Easy Riders, Raging Avengers – A Comic Miniseries Pitch

by ryankl

Below is a pitch for a book I don’t think I could ever get made so I present it here to you for your consideration. Enjoy.

1979

In the 1970s, Stan Lee was amazingly dedicated to breaking into Hollywood and he thought his four colour creations were his ticket to the top of this red carpet heat. He was right.

At a party in the hills, Lee starts talking with Roman Polanki about the characters of Marvel Comics. Polanski is fascinated by the sexual representation he so clearly sees in all of these spandex clad do gooders, Lee is just glad someone is taking him seriously. Francis Ford Coppola sees the opportunity for the highest sense of drama matched with a budget not to be believed and he starts getting the wheels turning in a more serious manner.
For two years, Stan Lee, Roman Polanski, Paul Schrader, Francis Ford Coppola, and Robert Towne share an office space at the Hollywood Hotel. Their bid to take over the silver screen with superheroes begins with its biggest step, they are going to adapt The Avengers into the mightiest movie the world has ever seen.
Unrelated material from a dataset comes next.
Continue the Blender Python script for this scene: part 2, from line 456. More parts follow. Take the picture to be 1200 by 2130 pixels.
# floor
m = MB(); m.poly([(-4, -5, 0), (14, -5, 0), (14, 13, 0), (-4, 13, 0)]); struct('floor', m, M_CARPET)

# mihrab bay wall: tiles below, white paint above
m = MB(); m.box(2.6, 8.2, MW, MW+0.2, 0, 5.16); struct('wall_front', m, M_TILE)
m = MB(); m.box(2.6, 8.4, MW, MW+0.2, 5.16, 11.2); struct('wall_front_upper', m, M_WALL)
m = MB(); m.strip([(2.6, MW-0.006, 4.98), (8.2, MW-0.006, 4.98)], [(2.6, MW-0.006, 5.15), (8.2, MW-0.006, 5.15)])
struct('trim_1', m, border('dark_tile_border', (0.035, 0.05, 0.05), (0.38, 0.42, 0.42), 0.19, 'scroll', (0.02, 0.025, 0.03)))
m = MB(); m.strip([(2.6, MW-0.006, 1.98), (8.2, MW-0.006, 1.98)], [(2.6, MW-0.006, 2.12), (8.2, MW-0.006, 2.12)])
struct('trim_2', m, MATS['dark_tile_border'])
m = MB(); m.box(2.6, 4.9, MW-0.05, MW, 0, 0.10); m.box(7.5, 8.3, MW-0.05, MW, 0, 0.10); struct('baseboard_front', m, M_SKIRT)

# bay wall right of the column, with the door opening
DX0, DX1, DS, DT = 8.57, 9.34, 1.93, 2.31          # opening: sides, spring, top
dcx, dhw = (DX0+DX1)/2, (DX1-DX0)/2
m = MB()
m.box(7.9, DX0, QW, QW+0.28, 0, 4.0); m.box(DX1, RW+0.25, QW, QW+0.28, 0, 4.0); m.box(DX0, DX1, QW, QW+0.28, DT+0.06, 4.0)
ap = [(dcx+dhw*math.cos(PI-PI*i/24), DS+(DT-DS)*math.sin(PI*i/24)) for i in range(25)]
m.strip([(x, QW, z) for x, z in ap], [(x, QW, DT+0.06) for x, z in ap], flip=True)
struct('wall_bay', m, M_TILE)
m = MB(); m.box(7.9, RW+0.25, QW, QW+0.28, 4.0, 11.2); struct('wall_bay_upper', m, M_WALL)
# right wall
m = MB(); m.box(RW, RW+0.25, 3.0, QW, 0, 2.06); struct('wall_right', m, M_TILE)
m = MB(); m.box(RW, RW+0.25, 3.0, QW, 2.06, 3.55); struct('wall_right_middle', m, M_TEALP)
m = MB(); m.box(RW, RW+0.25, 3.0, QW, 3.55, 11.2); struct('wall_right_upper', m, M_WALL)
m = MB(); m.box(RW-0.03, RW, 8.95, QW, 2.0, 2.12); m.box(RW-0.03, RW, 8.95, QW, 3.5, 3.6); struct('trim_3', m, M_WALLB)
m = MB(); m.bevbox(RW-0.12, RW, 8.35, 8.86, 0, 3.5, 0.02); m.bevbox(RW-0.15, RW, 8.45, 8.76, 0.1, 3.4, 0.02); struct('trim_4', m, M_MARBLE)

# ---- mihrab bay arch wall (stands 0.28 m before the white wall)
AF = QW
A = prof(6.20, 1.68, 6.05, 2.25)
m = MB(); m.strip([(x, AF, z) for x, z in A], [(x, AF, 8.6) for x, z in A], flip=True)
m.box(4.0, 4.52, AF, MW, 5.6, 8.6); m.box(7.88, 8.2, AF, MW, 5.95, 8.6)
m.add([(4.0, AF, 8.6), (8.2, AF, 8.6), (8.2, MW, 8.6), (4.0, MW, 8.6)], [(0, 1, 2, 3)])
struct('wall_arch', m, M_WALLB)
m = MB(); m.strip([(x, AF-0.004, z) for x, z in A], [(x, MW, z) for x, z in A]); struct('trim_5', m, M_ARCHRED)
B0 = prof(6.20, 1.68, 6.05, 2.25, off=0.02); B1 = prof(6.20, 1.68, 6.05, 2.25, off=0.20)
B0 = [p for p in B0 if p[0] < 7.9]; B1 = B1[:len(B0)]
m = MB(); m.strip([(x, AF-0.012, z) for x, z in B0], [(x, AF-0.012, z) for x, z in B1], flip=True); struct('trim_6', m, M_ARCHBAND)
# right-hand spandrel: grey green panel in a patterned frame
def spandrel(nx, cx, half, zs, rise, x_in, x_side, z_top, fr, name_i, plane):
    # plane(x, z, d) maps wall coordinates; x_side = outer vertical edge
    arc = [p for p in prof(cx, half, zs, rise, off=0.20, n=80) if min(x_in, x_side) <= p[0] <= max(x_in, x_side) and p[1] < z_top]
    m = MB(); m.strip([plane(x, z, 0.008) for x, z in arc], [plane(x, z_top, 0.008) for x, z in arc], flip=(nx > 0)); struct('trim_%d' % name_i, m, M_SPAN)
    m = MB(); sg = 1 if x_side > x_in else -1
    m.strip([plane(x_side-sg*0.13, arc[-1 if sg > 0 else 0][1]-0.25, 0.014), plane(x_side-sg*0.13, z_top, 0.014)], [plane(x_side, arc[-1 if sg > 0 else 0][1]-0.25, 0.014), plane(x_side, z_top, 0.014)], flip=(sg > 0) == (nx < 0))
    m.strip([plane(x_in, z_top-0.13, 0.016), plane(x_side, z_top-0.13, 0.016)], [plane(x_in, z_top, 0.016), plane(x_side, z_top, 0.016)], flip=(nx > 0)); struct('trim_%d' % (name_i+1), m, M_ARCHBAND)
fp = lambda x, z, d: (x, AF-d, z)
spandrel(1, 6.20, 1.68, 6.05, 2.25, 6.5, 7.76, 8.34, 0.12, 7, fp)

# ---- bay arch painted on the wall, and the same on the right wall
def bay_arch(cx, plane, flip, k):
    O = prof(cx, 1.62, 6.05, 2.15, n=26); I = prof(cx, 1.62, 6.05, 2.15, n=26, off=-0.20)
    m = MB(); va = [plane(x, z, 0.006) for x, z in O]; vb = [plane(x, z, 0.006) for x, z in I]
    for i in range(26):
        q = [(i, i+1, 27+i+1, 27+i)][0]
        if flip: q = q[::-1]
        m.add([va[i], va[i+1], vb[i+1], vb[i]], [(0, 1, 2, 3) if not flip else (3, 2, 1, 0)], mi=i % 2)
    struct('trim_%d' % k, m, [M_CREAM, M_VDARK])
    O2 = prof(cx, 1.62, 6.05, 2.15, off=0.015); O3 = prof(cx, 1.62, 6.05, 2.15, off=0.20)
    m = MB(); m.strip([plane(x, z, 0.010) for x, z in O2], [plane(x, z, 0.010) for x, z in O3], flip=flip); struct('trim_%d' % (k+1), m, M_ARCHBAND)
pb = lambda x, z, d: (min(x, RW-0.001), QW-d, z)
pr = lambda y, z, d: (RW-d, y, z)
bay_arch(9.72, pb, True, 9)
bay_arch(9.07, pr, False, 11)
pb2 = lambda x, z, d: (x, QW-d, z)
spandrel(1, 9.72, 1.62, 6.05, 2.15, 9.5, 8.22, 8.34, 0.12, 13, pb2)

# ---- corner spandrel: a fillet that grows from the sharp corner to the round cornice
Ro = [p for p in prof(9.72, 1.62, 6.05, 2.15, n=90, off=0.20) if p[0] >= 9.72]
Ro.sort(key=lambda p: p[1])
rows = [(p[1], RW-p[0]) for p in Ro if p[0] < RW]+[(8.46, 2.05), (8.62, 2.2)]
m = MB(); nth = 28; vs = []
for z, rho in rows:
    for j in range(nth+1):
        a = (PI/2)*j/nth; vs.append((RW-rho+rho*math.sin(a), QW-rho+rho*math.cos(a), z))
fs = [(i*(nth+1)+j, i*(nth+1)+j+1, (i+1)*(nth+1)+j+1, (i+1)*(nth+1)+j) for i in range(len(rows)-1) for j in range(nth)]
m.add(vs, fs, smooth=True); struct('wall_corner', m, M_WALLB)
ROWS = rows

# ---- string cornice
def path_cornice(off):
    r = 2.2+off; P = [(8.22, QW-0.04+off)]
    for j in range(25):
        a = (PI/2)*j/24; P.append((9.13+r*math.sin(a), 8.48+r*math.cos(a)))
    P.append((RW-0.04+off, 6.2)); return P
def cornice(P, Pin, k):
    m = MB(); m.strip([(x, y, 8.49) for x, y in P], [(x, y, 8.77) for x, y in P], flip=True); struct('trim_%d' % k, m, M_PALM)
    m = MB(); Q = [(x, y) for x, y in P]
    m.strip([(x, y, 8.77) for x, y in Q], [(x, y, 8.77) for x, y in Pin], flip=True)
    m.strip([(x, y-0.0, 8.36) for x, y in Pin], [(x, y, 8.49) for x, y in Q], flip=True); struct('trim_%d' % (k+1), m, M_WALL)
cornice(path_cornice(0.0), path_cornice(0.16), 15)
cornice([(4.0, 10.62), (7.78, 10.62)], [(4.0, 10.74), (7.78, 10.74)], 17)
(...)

Coppola wants amazing set pieces, Polanski wants emotional repression and violence, but it is Paul Schrader and Robert Towne who dominate proceedings by grounding these gods. They focus on the lives of the men, and women, and they match them to their surroundings. The film isn’t going to be set in Marvel’s New York, they will put these wonders right in the middle of a real New York. ‘Super heroes but terrible men’ is how Schrader explains it. The script undergoes eleven major revisions before they are ready to cast.

Director: Martin Scorsese
Writer: Robert Towne
Produced by Francis Ford Coppola

Jeff Bridges as Steve Rogers/Captain America
Robert De Niro as Tony Stark/Iron Man
Harvey Keitel as Clint Barton/Hawkeye
Cybil Shepherd as Wanda Maximoff/Scarlet Witch
Peter Fonda as Loki
Hulk – never truly seen, an apparition, we see the aftermath
James Caan as Bruce Banner
Jack Nicholson as Hank Pym/Ant-Man
Susan Sarandon as Janet Van Dynn/The Wasp
Robert Duvall as Jarvis
Robert Redford as Matt Murdock
Marlon Brando as Odin
Roman Polanski, Paul Schrader, Stan Lee as the script doctors

The movie is going to focus on Captain America’s sense of loss and displacement which leads to him disconnecting from the world he inherits and becoming the ultimate General, dissociative, brooding, emotional. Tony Stark follows an arc of being the wunderkind to being the drunk who gets a team member killed. He will end the movie in jail. Clint Barton is a street thug brought in for his body bagging ability and this becomes the lynch pin upon which the world will focus on to build their distrust of the self appointed team. Overreactive Hank Pym is planned as a scene stealer, comedic in the way he only speaks from the Id. Bruce Banner is the uncertain scientific genius who feels abandoned by the world. The Hulk is to never actually be seen on screen, merely his destruction and aftermath are presented, or the reactions of those who see him. He is a force of nature, a representation of what can happen when a man goes wrong. Loki is to be the mastermind behind the entire plot of Hulk’s anguish. He’s nasty and sneaky and yet he comes undone when the sexuality of the Scarlet Witch is used against him.

The film, being set in New York, shows the reactions of people towards this new breed of superhero. The minds behind the movie are venting frustration at how they feel they are perceived by so many. The superpowers represent their skills of the new cinema and they are sick of being treated as people breaking the system rather than fixing it and even creating a new and better one.
The action of the movie is the aspect Stan Lee fights against the hardest and then loses the biggest. All the fights are mostly settled with fists, limited powers, and generally feel more grounded and brutal. Citizens pull guns on the heroes, Tony Stark is stripped of his suit but still manages to use a baseball bat to work his way out of a dire predicament in a bloody and drunken fashion, and every action has a consequence.

This five issue comic miniseries will showcase scenes from the film, so as to analyse its makers, but it will mainly focus on the making of the film. From scripting to casting, backstage fights and trailer fornication, The Avengers ends up being the biggest film of all time on and behind the screen. Stan Lee ends up leaving Hollywood, though with his pockets full, a generation of filmmakers and actors are inspired to tackle Marvel properties to analyse their own issues, and one crew death will never be solved.

We can hint at the hook ups on and off camera, the fights mostly behind the camera, and the way these Marvel heroes have so often and perfectly represented the true heart of the real world around them through each era.

If we thought the drama on the pages of Marvel Comics was anything then we haven’t seen a thing until we see the most volatile creative force ever seen in the 20th Century tackle it for four years. Four colour drama mixes with the seedy underbelly of Hollywood to create one of the greatest tales of all time that really should have been.